Four decades ago, protecting the world's greatest collection of Buddhist art was a cold, lonely job. Stuck in the Gobi Desert, near the northwestern Chinese city of Dunhuang, where the last beacon of the Great Wall rears out of the tawny sands before Central Asia proper begins, young archaeologist Fan Jinshi and her colleagues drank salty water from the nearby Daquan (Big Spring) River that gave them diarrhoea, received newspapers once every 10 days and had to rely on growing their own vegetables.
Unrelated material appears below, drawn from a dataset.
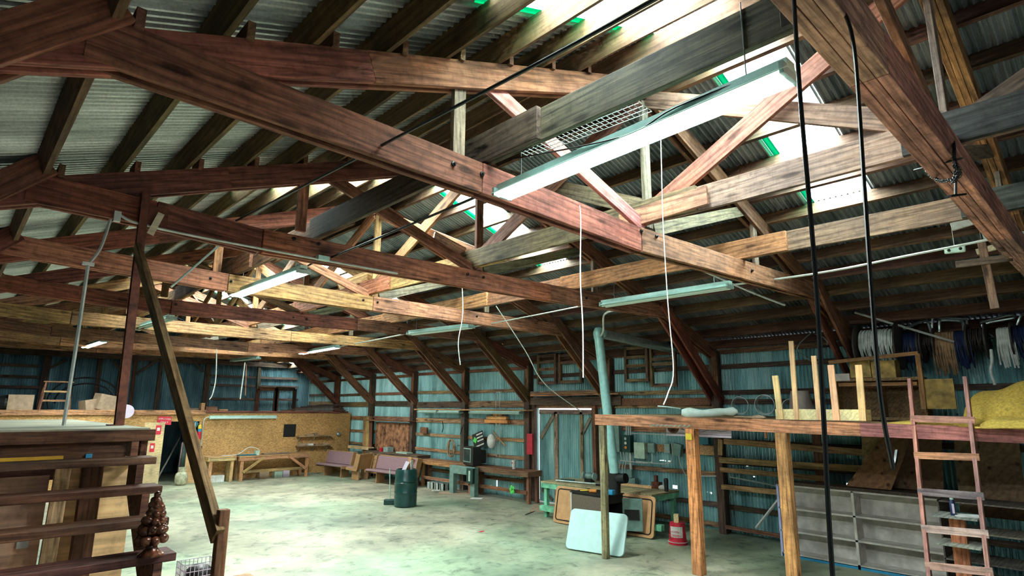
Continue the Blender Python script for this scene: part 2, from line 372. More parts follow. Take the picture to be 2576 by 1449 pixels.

'In the evenings, we read books by the light of a diesel lamp. It was very lonely on the weekends
but we got used to it,' recalls Fan, director of the Dunhuang Academy, a state body set up in 1944
and entrusted with the conservation of the Mogao Grottoes, the fabled 4th-to-13th-century collection of caves painted by devout Buddhist monks. Winter and summer nights alike were long. 'Every now and then we got a movie to watch and even if we'd seen it several times, we watched it. Stuff like The October Revolution and The Tunnel War,' says Fan, naming two communist classics.
Today, Fan works out of a smart new building in which the central heating roars throughout Dunhuang's bitterly cold winters, when the average low temperature hits minus-16 degrees Celsius. Waitresses at the local restaurant can return to Dunhuang city, about 25km away, every evening if they want to. Conference rooms, computers and a research block reflect the tremendous artistic, religious, cultural and political significance of Mogao, a collection of 492 painted and 242 unpainted caves hewn into a cliff face beneath the dunes of Rattling Sand Mountain. Just one of many Buddhist cave sites that dot the Silk Road, Mogao is by far the biggest and most famous.
Nearly 1,700 years ago, a monk called Lezun was on his way to India to seek enlightenment. With many kilometres of yellow sand and bone-dry, grey-pebbled desert behind him, Lezun still had to cross even-more forbidding stretches of the Taklamakan Desert, in what is today the Xinjiang autonomous region.
According to legend, Lezun collapsed, exhausted, in AD366 where Mogao now lies. Lifting his head, he saw a thousand points of light dancing around in the shape of Buddha. Today, scientists believe it was the glitter of mica in the rock; but thrilled with religious fervour, the monk declared the mountain contained Buddha's spirit and dug the first of its caves, in which to pray and meditate.